'''

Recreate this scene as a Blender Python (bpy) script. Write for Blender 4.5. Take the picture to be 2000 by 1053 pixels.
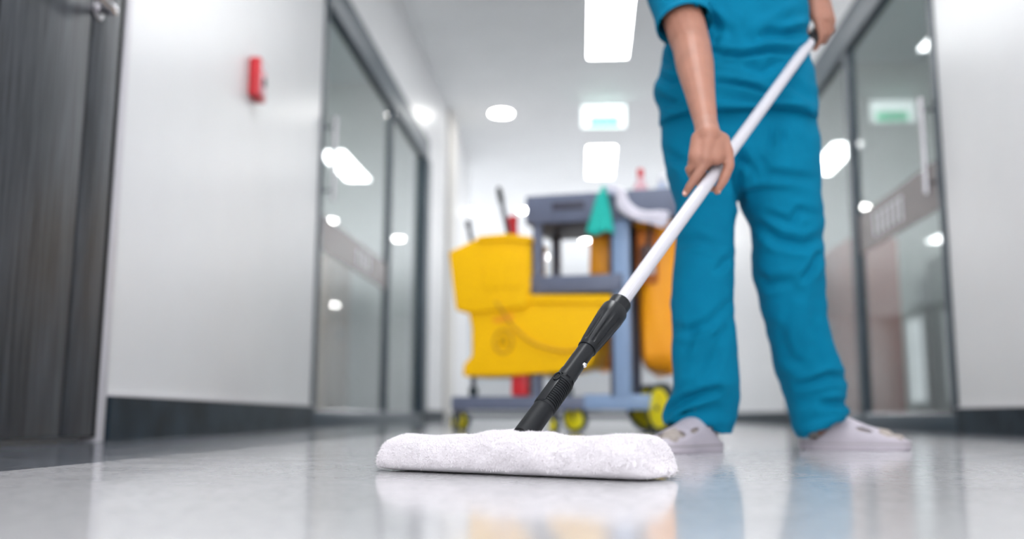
import bpy, bmesh, math, random
import numpy as np
from mathutils import Vector, Matrix, noise
random.seed(7); np.random.seed(7)
for o in list(bpy.data.objects): bpy.data.objects.remove(o)
SC = bpy.context.scene
COL = SC.collection
# ------------------------------------------------------------------ camera
F, HC = 1850.0, 0.09
cd = bpy.data.cameras.new('camera'); cam = bpy.data.objects.new('camera', cd); COL.objects.link(cam)
SC.camera = cam
MR = (Matrix.Rotation(math.radians(4.4), 3, 'Z') @ Matrix.Rotation(math.radians(98.75), 3, 'X') @ Matrix.Rotation(math.radians(0.3), 3, 'Z'))
cam.matrix_world = Matrix.Translation((0, 0, HC)) @ MR.to_4x4()
cd.sensor_width = 36.0; cd.lens = 36.0 * F / 2000.0
cd.clip_start = 0.02; cd.clip_end = 200
cd.dof.use_dof = True; cd.dof.focus_distance = 1.53; cd.dof.aperture_fstop = 1.65
# ------------------------------------------------------------------ world, exposure
W = bpy.data.worlds.new('world'); SC.world = W; W.use_nodes = True
W.node_tree.nodes['Background'].inputs[0].default_value = (0.93, 0.95, 1.0, 1)
W.node_tree.nodes['Background'].inputs[1].default_value = 1.7
SC.view_settings.view_transform = 'Standard'; SC.view_settings.look = 'None'
SC.view_settings.gamma = 1.0; SC.view_settings.use_curve_mapping = False
SC.view_settings.exposure = 1.12
PANEL_E, DOWN_E = 9.0, 30.0
# ------------------------------------------------------------------ helpers
def ray(px, py):
    return (MR @ Vector(((px - 1000) / F, (526.5 - py) / F, -1.0)))
EYE = Vector((0, 0, HC))
def P(px, py, Y):                      # point seen at px,py at corridor distance Y
    d = ray(px, py); return EYE + d * (Y / d.y)
def hit(px, py, p0, n):
    d = ray(px, py); n = Vector(n); return EYE + d * ((Vector(p0) - EYE).dot(n) / d.dot(n))
def ground(px, py, z=0.0): return hit(px, py, (0, 0, z), (0, 0, 1))
def proj_np(V):
    M = np.array(MR); v = (V - np.array([0, 0, HC])) @ M
    return 1000 + F * v[:, 0] / -v[:, 2], 526.5 - F * v[:, 1] / -v[:, 2]

def mat(name, col, rough=0.5, metal=0.0, var=0.0, scale=20.0, bump=0.0, bscale=60.0, emit=0.0, stretch=None, coat=0.0, sheen=0.0, spec=0.5, rvar=0.0, ecol=None, sss=0.0):
    m = bpy.data.materials.new(name); m.use_nodes = True
    nt = m.node_tree; b = nt.nodes['Principled BSDF']
    col = tuple(col) + (1,) if len(col) == 3 else col
    b.inputs['Base Color'].default_value = col
    b.inputs['Roughness'].default_value = rough; b.inputs['Metallic'].default_value = metal
    b.inputs['Specular IOR Level'].default_value = spec
    b.inputs['Coat Weight'].default_value = coat; b.inputs['Coat Roughness'].default_value = 0.08
    b.inputs['Sheen Weight'].default_value = sheen
    if sss: b.inputs['Subsurface Weight'].default_value = sss; b.inputs['Subsurface Radius'].default_value = (0.02, 0.008, 0.004); b.inputs['Subsurface Scale'].default_value = 0.3
    if emit:
        b.inputs['Emission Color'].default_value = (tuple(ecol) + (1,)) if ecol else col
        b.inputs['Emission Strength'].default_value = emit
    tc = nt.nodes.new('ShaderNodeTexCoord'); src = tc.outputs['Object']
    if stretch:
        mp = nt.nodes.new('ShaderNodeMapping'); mp.inputs['Scale'].default_value = stretch
        nt.links.new(src, mp.inputs['Vector']); src = mp.outputs['Vector']
    n = nt.nodes.new('ShaderNodeTexNoise'); n.inputs['Scale'].default_value = scale; n.inputs['Detail'].default_value = 5
    nt.links.new(src, n.inputs['Vector'])
    v = max(var, 0.02)
    r = nt.nodes.new('ShaderNodeValToRGB')
    r.color_ramp.elements[0].position = 0.3; r.color_ramp.elements[1].position = 0.7
    r.color_ramp.elements[0].color = tuple(max(0, c * (1 - v)) for c in col[:3]) + (1,)
    r.color_ramp.elements[1].color = tuple(min(1, c * (1 + v)) for c in col[:3]) + (1,)
    nt.links.new(n.outputs['Fac'], r.inputs['Fac']); nt.links.new(r.outputs['Color'], b.inputs['Base Color'])
    if rvar:
        mr = nt.nodes.new('ShaderNodeMapRange'); mr.inputs['To Min'].default_value = max(0.0, rough - rvar); mr.inputs['To Max'].default_value = rough + rvar
        nt.links.new(n.outputs['Fac'], mr.inputs['Value']); nt.links.new(mr.outputs['Result'], b.inputs['Roughness'])
    if bump:
        n2 = nt.nodes.new('ShaderNodeTexNoise'); n2.inputs['Scale'].default_value = bscale; n2.inputs['Detail'].default_value = 3
        nt.links.new(src, n2.inputs['Vector'])
        bp = nt.nodes.new('ShaderNodeBump'); bp.inputs['Strength'].default_value = bump; bp.inputs['Distance'].default_value = 0.002
        nt.links.new(n2.outputs['Fac'], bp.inputs['Height']); nt.links.new(bp.outputs['Normal'], b.inputs['Normal'])
    return m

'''

Repeat the data exactly in full, omitting its pictures.

Recreate this scene as a Blender Python (bpy) script. Write for Blender 4.5. Take the picture to be 2000 by 1053 pixels.
import bpy, bmesh, math, random
import numpy as np
from mathutils import Vector, Matrix, noise
random.seed(7); np.random.seed(7)
for o in list(bpy.data.objects): bpy.data.objects.remove(o)
SC = bpy.context.scene
COL = SC.collection
# ------------------------------------------------------------------ camera
F, HC = 1850.0, 0.09
cd = bpy.data.cameras.new('camera'); cam = bpy.data.objects.new('camera', cd); COL.objects.link(cam)
SC.camera = cam
MR = (Matrix.Rotation(math.radians(4.4), 3, 'Z') @ Matrix.Rotation(math.radians(98.75), 3, 'X') @ Matrix.Rotation(math.radians(0.3), 3, 'Z'))
cam.matrix_world = Matrix.Translation((0, 0, HC)) @ MR.to_4x4()
cd.sensor_width = 36.0; cd.lens = 36.0 * F / 2000.0
cd.clip_start = 0.02; cd.clip_end = 200
cd.dof.use_dof = True; cd.dof.focus_distance = 1.53; cd.dof.aperture_fstop = 1.65
# ------------------------------------------------------------------ world, exposure
W = bpy.data.worlds.new('world'); SC.world = W; W.use_nodes = True
W.node_tree.nodes['Background'].inputs[0].default_value = (0.93, 0.95, 1.0, 1)
W.node_tree.nodes['Background'].inputs[1].default_value = 1.7
SC.view_settings.view_transform = 'Standard'; SC.view_settings.look = 'None'
SC.view_settings.gamma = 1.0; SC.view_settings.use_curve_mapping = False
SC.view_settings.exposure = 1.12
PANEL_E, DOWN_E = 9.0, 30.0
# ------------------------------------------------------------------ helpers
def ray(px, py):
    return (MR @ Vector(((px - 1000) / F, (526.5 - py) / F, -1.0)))
EYE = Vector((0, 0, HC))
def P(px, py, Y):                      # point seen at px,py at corridor distance Y
    d = ray(px, py); return EYE + d * (Y / d.y)
def hit(px, py, p0, n):
    d = ray(px, py); n = Vector(n); return EYE + d * ((Vector(p0) - EYE).dot(n) / d.dot(n))
def ground(px, py, z=0.0): return hit(px, py, (0, 0, z), (0, 0, 1))
def proj_np(V):
    M = np.array(MR); v = (V - np.array([0, 0, HC])) @ M
    return 1000 + F * v[:, 0] / -v[:, 2], 526.5 - F * v[:, 1] / -v[:, 2]

def mat(name, col, rough=0.5, metal=0.0, var=0.0, scale=20.0, bump=0.0, bscale=60.0, emit=0.0, stretch=None, coat=0.0, sheen=0.0, spec=0.5, rvar=0.0, ecol=None, sss=0.0):
    m = bpy.data.materials.new(name); m.use_nodes = True
    nt = m.node_tree; b = nt.nodes['Principled BSDF']
    col = tuple(col) + (1,) if len(col) == 3 else col
    b.inputs['Base Color'].default_value = col
    b.inputs['Roughness'].default_value = rough; b.inputs['Metallic'].default_value = metal
    b.inputs['Specular IOR Level'].default_value = spec
    b.inputs['Coat Weight'].default_value = coat; b.inputs['Coat Roughness'].default_value = 0.08
    b.inputs['Sheen Weight'].default_value = sheen
    if sss: b.inputs['Subsurface Weight'].default_value = sss; b.inputs['Subsurface Radius'].default_value = (0.02, 0.008, 0.004); b.inputs['Subsurface Scale'].default_value = 0.3
    if emit:
        b.inputs['Emission Color'].default_value = (tuple(ecol) + (1,)) if ecol else col
        b.inputs['Emission Strength'].default_value = emit
    tc = nt.nodes.new('ShaderNodeTexCoord'); src = tc.outputs['Object']
    if stretch:
        mp = nt.nodes.new('ShaderNodeMapping'); mp.inputs['Scale'].default_value = stretch
        nt.links.new(src, mp.inputs['Vector']); src = mp.outputs['Vector']
    n = nt.nodes.new('ShaderNodeTexNoise'); n.inputs['Scale'].default_value = scale; n.inputs['Detail'].default_value = 5
    nt.links.new(src, n.inputs['Vector'])
    v = max(var, 0.02)
    r = nt.nodes.new('ShaderNodeValToRGB')
    r.color_ramp.elements[0].position = 0.3; r.color_ramp.elements[1].position = 0.7
    r.color_ramp.elements[0].color = tuple(max(0, c * (1 - v)) for c in col[:3]) + (1,)
    r.color_ramp.elements[1].color = tuple(min(1, c * (1 + v)) for c in col[:3]) + (1,)
    nt.links.new(n.outputs['Fac'], r.inputs['Fac']); nt.links.new(r.outputs['Color'], b.inputs['Base Color'])
    if rvar:
        mr = nt.nodes.new('ShaderNodeMapRange'); mr.inputs['To Min'].default_value = max(0.0, rough - rvar); mr.inputs['To Max'].default_value = rough + rvar
        nt.links.new(n.outputs['Fac'], mr.inputs['Value']); nt.links.new(mr.outputs['Result'], b.inputs['Roughness'])
    if bump:
        n2 = nt.nodes.new('ShaderNodeTexNoise'); n2.inputs['Scale'].default_value = bscale; n2.inputs['Detail'].default_value = 3
        nt.links.new(src, n2.inputs['Vector'])
        bp = nt.nodes.new('ShaderNodeBump'); bp.inputs['Strength'].default_value = bump; bp.inputs['Distance'].default_value = 0.002
        nt.links.new(n2.outputs['Fac'], bp.inputs['Height']); nt.links.new(bp.outputs['Normal'], b.inputs['Normal'])
    return m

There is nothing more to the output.